▸ TASK DESCRIPTION:
Beginning with the first line of the data below, reproduce every line unchanged, ending with the line that holds "sc.camera = cam".
* BEGIN PROVIDED DATA *
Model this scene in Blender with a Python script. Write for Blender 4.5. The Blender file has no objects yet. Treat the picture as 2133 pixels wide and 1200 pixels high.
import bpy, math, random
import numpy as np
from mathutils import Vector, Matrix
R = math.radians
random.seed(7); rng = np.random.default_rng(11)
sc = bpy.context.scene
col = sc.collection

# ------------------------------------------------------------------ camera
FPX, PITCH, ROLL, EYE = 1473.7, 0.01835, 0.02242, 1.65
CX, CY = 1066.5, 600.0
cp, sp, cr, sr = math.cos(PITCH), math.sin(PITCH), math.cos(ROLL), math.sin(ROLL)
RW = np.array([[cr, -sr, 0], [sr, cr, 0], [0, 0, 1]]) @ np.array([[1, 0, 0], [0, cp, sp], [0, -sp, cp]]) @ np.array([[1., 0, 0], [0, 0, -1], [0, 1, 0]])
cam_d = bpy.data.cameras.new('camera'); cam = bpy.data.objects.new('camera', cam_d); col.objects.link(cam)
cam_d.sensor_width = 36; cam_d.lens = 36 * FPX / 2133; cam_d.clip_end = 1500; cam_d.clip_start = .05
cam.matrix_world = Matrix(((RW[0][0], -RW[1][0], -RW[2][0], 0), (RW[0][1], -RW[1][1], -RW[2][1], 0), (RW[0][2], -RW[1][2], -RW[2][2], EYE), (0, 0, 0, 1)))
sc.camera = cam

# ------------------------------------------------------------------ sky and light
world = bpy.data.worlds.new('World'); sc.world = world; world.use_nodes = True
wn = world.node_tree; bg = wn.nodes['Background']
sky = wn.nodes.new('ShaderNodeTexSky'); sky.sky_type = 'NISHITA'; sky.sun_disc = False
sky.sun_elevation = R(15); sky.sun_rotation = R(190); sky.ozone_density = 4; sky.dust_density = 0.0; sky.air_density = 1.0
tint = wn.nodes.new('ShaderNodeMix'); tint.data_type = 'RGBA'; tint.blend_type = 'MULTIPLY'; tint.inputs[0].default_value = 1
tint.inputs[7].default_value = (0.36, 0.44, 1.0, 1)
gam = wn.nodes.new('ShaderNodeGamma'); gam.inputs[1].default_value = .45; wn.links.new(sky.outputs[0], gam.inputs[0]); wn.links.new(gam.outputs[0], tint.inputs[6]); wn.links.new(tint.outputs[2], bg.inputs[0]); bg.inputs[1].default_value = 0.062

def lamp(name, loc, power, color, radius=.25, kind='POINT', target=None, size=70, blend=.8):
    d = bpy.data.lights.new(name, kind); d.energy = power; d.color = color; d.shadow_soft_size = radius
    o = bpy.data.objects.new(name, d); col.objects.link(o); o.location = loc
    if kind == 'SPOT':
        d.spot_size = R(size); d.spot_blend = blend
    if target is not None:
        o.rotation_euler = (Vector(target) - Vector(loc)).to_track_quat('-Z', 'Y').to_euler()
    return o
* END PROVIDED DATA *
▸ SOLUTION:
Model this scene in Blender with a Python script. Write for Blender 4.5. The Blender file has no objects yet. Treat the picture as 2133 pixels wide and 1200 pixels high.
import bpy, math, random
import numpy as np
from mathutils import Vector, Matrix
R = math.radians
random.seed(7); rng = np.random.default_rng(11)
sc = bpy.context.scene
col = sc.collection

# ------------------------------------------------------------------ camera
FPX, PITCH, ROLL, EYE = 1473.7, 0.01835, 0.02242, 1.65
CX, CY = 1066.5, 600.0
cp, sp, cr, sr = math.cos(PITCH), math.sin(PITCH), math.cos(ROLL), math.sin(ROLL)
RW = np.array([[cr, -sr, 0], [sr, cr, 0], [0, 0, 1]]) @ np.array([[1, 0, 0], [0, cp, sp], [0, -sp, cp]]) @ np.array([[1., 0, 0], [0, 0, -1], [0, 1, 0]])
cam_d = bpy.data.cameras.new('camera'); cam = bpy.data.objects.new('camera', cam_d); col.objects.link(cam)
cam_d.sensor_width = 36; cam_d.lens = 36 * FPX / 2133; cam_d.clip_end = 1500; cam_d.clip_start = .05
cam.matrix_world = Matrix(((RW[0][0], -RW[1][0], -RW[2][0], 0), (RW[0][1], -RW[1][1], -RW[2][1], 0), (RW[0][2], -RW[1][2], -RW[2][2], EYE), (0, 0, 0, 1)))
sc.camera = cam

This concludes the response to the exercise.